Sternberg notes, “people sometimes cut the fence of the research station to shorten the way to a nearby spring, grabbing sensors from the floor out of curiosity and damaging the experimental system.” The station has regrettably experienced theft. “The solar panels that powered the meteorological research station were stolen, and ironically, the fence to prevent theft was also stolen,” Sternberg adds.
The research station is an issue of national and international interest given its uniqueness and the fact that Israel is located on the transitional zone between deserts and humid ecosystems.
“In this country, everything is so condensed that the boundaries between natural and urban areas are disappearing. We are losing many open green areas, and the urbanization rate is increasing at an unprecedented rate,” says Sternberg, while explaining why it’s so important to study the effects of climate change on the natural environment.

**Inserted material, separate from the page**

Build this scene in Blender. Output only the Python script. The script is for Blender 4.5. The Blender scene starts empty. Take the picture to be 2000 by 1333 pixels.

What will these hills look like in the future? How will Israel’s natural ecosystem react when precipitation in the region changes? The observations and manipulations in the Judean Hills may very likely hold the answer to those questions and also the necessary means to mitigate the effects of climate change. Support for these types of experiments all over the world is critical for understanding what expects us in the future. “National funding agencies should join forces in an effort to secure the continuity of this unique and essential research,” Sternberg concludes.